For any public supply one of the key criteria is that the neutral of the supply is solidly referenced to earth and this shoudl be maintained in all circumstances.
Therefore any connection of neutral and earth on the consumers side of an installation must give two parallel paths: one via neutral back to the supply and one via earth back to the supply.
If you have two circuits on the same installation and consider the case for each main earthing system.
One circuit is off via the circuit breaker and has the neutral and earth connected together.
The other circuit is on and operating normally.
Current from the second circuit splits at the neutral bar down both Brown (normal neutral current) and purple (alternative via earth) paths according to the relative resistances of each path.

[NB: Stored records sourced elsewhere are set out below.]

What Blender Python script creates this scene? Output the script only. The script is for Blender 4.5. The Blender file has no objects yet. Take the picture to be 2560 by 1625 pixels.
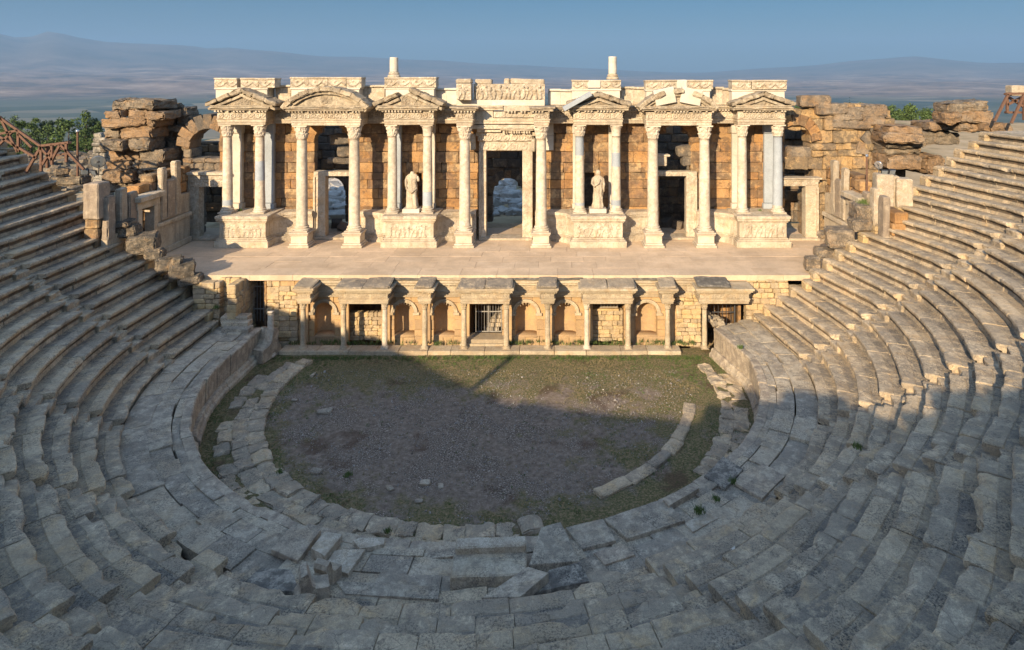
import bpy, math, random
from mathutils import Vector, noise, Matrix
random.seed(7)
S = bpy.context.scene
COL = S.collection
PI = math.pi
def rad(a): return math.radians(a)

# ------------------------------------------------------------------ camera
F = 1644.5; PX0 = 1389.2; PY0 = 184.0; CX = 2.712; CY = -26.37; CZ = 12.546
cam_d = bpy.data.cameras.new("camera"); cam = bpy.data.objects.new("camera", cam_d); COL.objects.link(cam)
cam.location = (CX, CY, CZ); cam.rotation_euler = (rad(90), 0, 0)
cam_d.sensor_width = 36; cam_d.sensor_fit = 'HORIZONTAL'
cam_d.lens = F / 2560 * 36
cam_d.shift_x = -(PX0 - 1280) / 2560; cam_d.shift_y = -(812.5 - PY0) / 2560
cam_d.clip_start = 0.1; cam_d.clip_end = 120000
S.camera = cam
# ------------------------------------------------------------------ light
SUN_EL = 20.5; SUN_AZ = 24.0            # the sun stands behind the camera and to its left
W = bpy.data.worlds.new("World"); S.world = W; W.use_nodes = True
wn = W.node_tree; bg = wn.nodes["Background"]; sky = wn.nodes.new("ShaderNodeTexSky")
sky.sky_type = 'NISHITA'; sky.sun_disc = False
sky.sun_elevation = rad(SUN_EL); sky.sun_rotation = rad(180 + SUN_AZ)
sky.altitude = 350; sky.air_density = 1.0; sky.dust_density = .4; sky.ozone_density = 4.0
tc = wn.nodes.new("ShaderNodeTexCoord"); sxw = wn.nodes.new("ShaderNodeSeparateXYZ"); rw = wn.nodes.new("ShaderNodeValToRGB"); mw = wn.nodes.new("ShaderNodeMix")
wn.links.new(tc.outputs['Generated'], sxw.inputs[0]); wn.links.new(sxw.outputs[2], rw.inputs[0])      # sky tint added: dimmer, bluer low over the valley, boosted overhead to lift shade
e = rw.color_ramp.elements; e[0].position = 0.; e[0].color = (.09, .12, .13, 1); e[1].position = .5; e[1].color = (2.2, 1.8, 1.46, 1); q = e.new(.16); q.color = (.03, .14, .185, 1)
mw.data_type = 'RGBA'; mw.blend_type = 'MULTIPLY'; mw.inputs[0].default_value = 1.
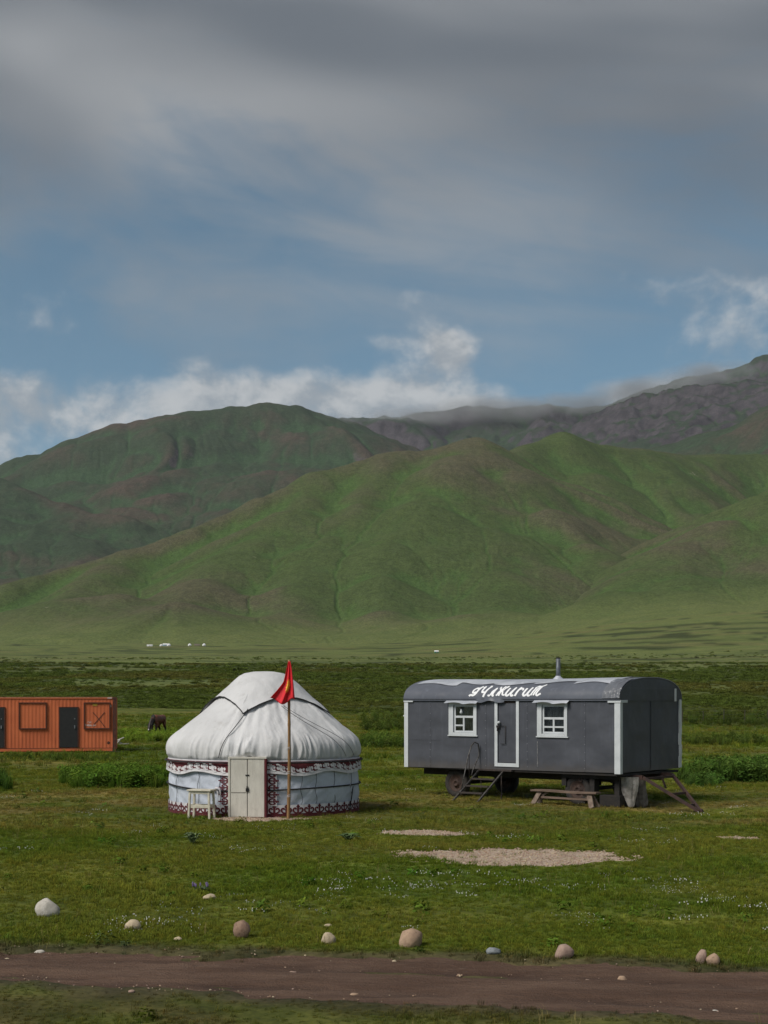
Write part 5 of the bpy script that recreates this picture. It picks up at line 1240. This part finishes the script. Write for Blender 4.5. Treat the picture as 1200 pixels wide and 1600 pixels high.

Purple is the lowest resistance and brown is always higher.
All earthing systems will have the neutral to earth resistance of the circuit with the touching NE as a part of the resistance of the brown path.
So for TNS you are comparing supply neutral conductor and the supply earth conductor, both similar.
For TNCS you are comparing Neutral bar to PME link and earth bar to PME link, extremely similar
For TT you are comparing neutral supply conductor to RA, RA is much higher.
Therefore for TNS and TNCS the neutral to earth resistance of the circuit will be the factor that lowers the current via the fault path and for TT the current via the fault path will be much less than that via the normal neutral.
So long as the current flowing via the faulted circuit neutral is greater than 30mA the RCD will trip, as there is no current flowing in the line. This current is proportional to the load current and the relative resistances of the two paths.
Even if only 3% of the current passed via the faulty circuit neutral then 1A in use anywhere in the installation would be enough to trip the RCD protecting the circuit being worked on.